B: Hirsch: Wie fühlt es sich an, wenn andere Künstler Ihre Stücke darstellen?
M. Abramovic: Ich habe mich aus vielen verschiedenen Gründen dazu entschlossen. Performance ist eine zeitabhängige Kunst. Man muss da sein um sie zu sehen, ansonsten ist sie nur Teil eines Buches oder ein sehr schlechtes Video. Ich wollte live aufführen. Bevor ich diese Live Stücke gemacht habe, habe ich mich erst einmal entschlossen, Stücke anderer Künstler noch einmal darzustellen. 2005 habe ich im Guggenheim das Stück „7 easy pieces“ vorgeführt. Ich habe Stücke von Joseph Beuys, Valie Export, Gina Pane und anderen nachgespielt. Es ging darum, den Leuten zu zeigen, dass man eigentlich Stücke nachspielen kann! Bis heute wird Performance von jedem „gestohlen“ und das stört mich sehr. MTV macht es, das Fernsehen, Fashion, Designer, Werbung, Theater und Film. Sie alle bedienen sich bei Performance, nehmen sich was sie brauchen und recyceln sie vielfältig. Sie zollen dem Künstler nie Anerkennung, nicht nur mir, auch vielen anderen Künstlern. Es reicht mir! Wenn man schon von jemandem stiehlt und nachstellt, soll man es wenigstens richtig machen. Man soll den Künstler um Erlaubnis fragen, wenn er noch lebt oder die Stiftung, falls er schon verstorben ist. Bezahlt für die Rechte und macht dann Eure eigene Version daraus! Ich bin der Meinung, dass auch die neue Version, mit dem Charisma des neuen Künstlers oder mit seiner Neuinterpretation, ist immer noch besser als irgendein Abbild. Performance ist eine lebendige Kunst. Sie sollte live dargestellt werden, und wenn man schon etwas nachmacht, soll man es auch als lebendige Kunstform sehen. Ich habe deshalb die Erlaubnis gegeben, Stücke neu darzustellen, solange man nicht körperliche Schmerzen erleidet oder sich in Gefahr begibt.

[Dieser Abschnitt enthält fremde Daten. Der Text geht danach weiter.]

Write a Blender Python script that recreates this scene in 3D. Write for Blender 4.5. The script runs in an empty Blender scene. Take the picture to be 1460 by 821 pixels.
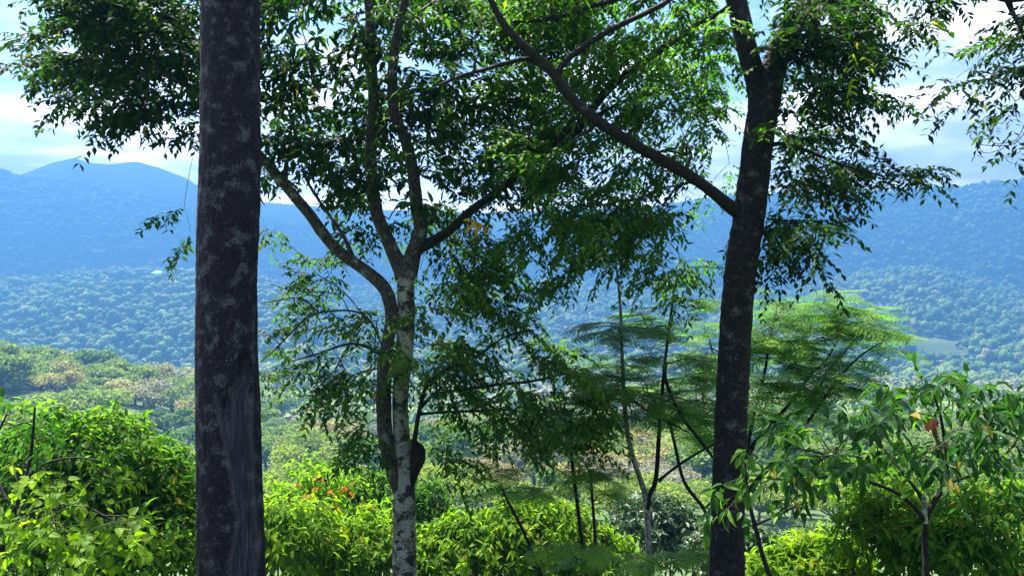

B. Hirsch: In dem Film kommen kaum berühmte Leute vor, außer Ihnen.
M. Abramovic: und James Franco.
B. Hirsch: Am Ende des Films gehen Sie auf eine Vernissage und Alan Rickman spricht mit Ihnen. In einem Artikel habe ich über Ihre Performance gelesen, dass auch Isabella Rossellini und andere Schauspieler da waren.
M. Abramovic: Ja.
B. Hirsch: Lou Reed und andere saßen Ihnen gegenüber am Tisch.
M. Abramovic: Sharon Stone …
B. Hirsch: Lady Gaga, alle waren da.
M. Abramovic: Ja, aber …
B. Hirsch: … aber sie tauchen nicht im Film auf. War das Ihre Entscheidung?
M. Abramovic: Nein. Ich glaube, es ging auch darum, die Zuschauer nicht in die Irre zu führen. HBO hat den Film produziert und Amerika hat Berühmtheiten so satt. Alles dreht sich um Star. Ich weiß jetzt nicht, wer es war, der Regisseur hat entschieden, dass es nicht so wichtig ist. Es ist viel wichtiger das normale Publikum und die Reaktion der Menschen zu zeigen. Es soll keine Spannung durch Stars entstehen, weil der Film nicht etwas vortäuschen will. Am Ende gibt es die Party, aber das ist etwas anderes.
B. Hirsch: Ja.
M. Abramovic: Ich sitze für drei Monate vor 1750 Menschen. Ich sitze 736 Stunden da und okay, es gab ein paar Stars, die vorbei kamen, aber wir wollten mehr die Reaktion des normalen Publikums zeigen.
B. Hirsch: Okay.
M. Abramovic: Ich erinnere mich daran, wie Sharon Stone vor mir stand, sich dann hinsetzte und ich dachte …
B. Hirsch: Haben Sie Sharon Stone gleich erkannt?
M. Abramovic: Nein. Ich schaute sie an und dachte, sie sieht aus wie Sharon Stone, aber das kann sie nicht sein! (lacht) Und am Ende haben wir dann gesagt: „Oh! Das war tatsächlich Sharon Stone!“ Es kamen noch andere interessante Personen wie Christiane Amanpour!
B. Hirsch: Aber der Erste war Ulay?
M. Abramovic: Ja.
B. Hirsch: Wussten Sie das?
M. Abramovic: Er war Ehrengast. Ich hatte ihn als Ehrengast eingeladen. Er ist auch heute hier zur Premiere. Ich bin darüber sehr, sehr glücklich. Ihm geht es nicht so gut. Ich mache mir große Sorgen um ihn. Wir haben gestern alle Interviews zusammen gegeben. Für mich war es sehr emotional. Ich hatte sehr strenge Regeln. Man durfte nicht den Tisch anfassen. Man durfte nichts machen, außer mich anschauen. Ich habe die Hälfte meines Lebens mit Ulay verbracht, darum war es so emotionell.
B. Hirsch: Wussten Sie, dass er die Show beginnen würde?
M. Abramovic: Nein.
B. Hirsch: Sie schauten auf und da war er?!
M. Abramovic: Ja. Ich wusste ja, dass er da war. Ich wusste aber nicht, dass er sich mir gegenüber hinsetzten würde. Ich dachte mir, er kommt zur Eröffnung, aber dann war es ein echter Schock als er sich hinsetzte. Apropos den Film kann ich mir nicht anschauen, ohne das ich weine. Ich kann einfach nicht objektiv sein. Der Film geht mir sehr nahe. Während der Premiere werde ich draußen sitzen. Es ist einfach zu schwierig. Vielleicht werde ich ihn eines Tages anschauen, wenn ich älter bin. Es ist sehr emotionell. Er geht mir wirklich sehr, sehr nahe.